A lot of work is going on to create network-based analogues of switchboards which closely integrate voice services will all the other ways we like to use our computers, and attention has focused on the open source Asterisk project.

As Cambridge computing entrepreneur Quentin Stafford-Fraser points out on his weblog, one such service, an open source application called Gizmo, lets him "have UK phone numbers which will forward to my Gizmo session here in California. For free. I can use Gizmo to call up my Asterisk server and listen to MP3 files and podcasts stored on my hard disk. For free. I can connect directly to Google Talk, or to dedicated Voip phones."

Closed services that are just replacements for conventional phones, whether they are provided by Skype or by the existing telephone companies, don't do this.

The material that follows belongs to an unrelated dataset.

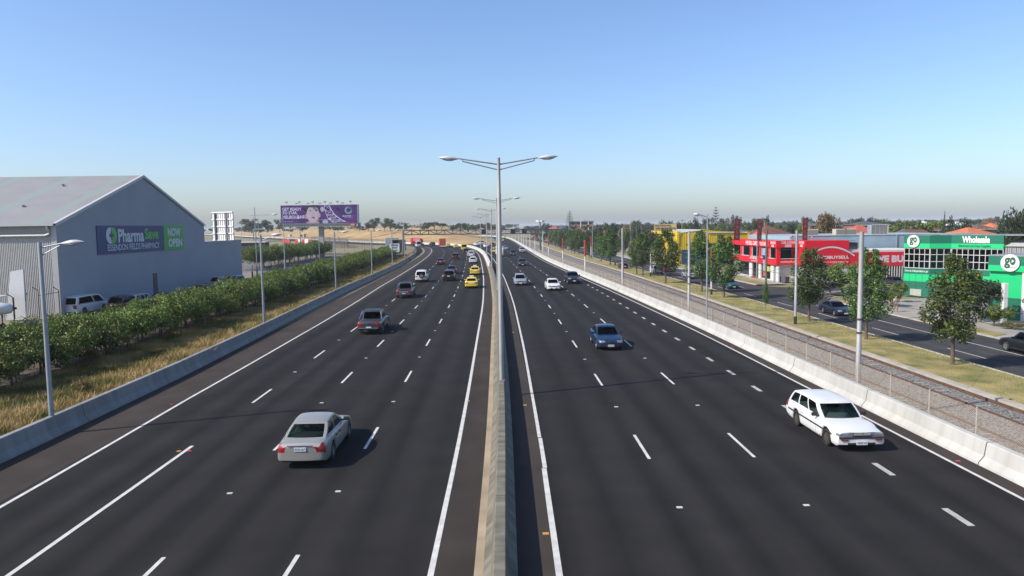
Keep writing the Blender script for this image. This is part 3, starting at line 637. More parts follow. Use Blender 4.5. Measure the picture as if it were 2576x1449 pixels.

Yet instead of enhanced telephony Skype is focusing on enhancements like video calling which just make it more of a competitor to Google Talk, AOL Instant Messenger and MSN Messenger, all of which offer voice chat as part of their portfolio.

That is not telephony and it is not a way to make money: there is a reason why Google, AOL and Microsoft appear so prominently in the names of their services and it is not that IM generates lots of cash.

And although Skype gets revenue from SkypeIn and SkypeOut, offering links to the phone network, it will be harder to persuade users to install a completely separate client and pay yet another intermediary for phone calls once these networks offer enhanced, standards-based voice services of their own.

Last September eBay paid $2.6bn for Skype in a move that many found hard to understand and which it may already be regretting.

Given the speed with which the existing phone companies have moved in on the Voip market there would seem to be two options for the new owners.

The first is to rebrand it as eBay Messaging, a voice-based instant messenger service with added phone integration.

The second would be to list this well-loved but proprietary Voip service on the world's biggest second-hand marketplace.

I am sure someone at eBay knows how to do that.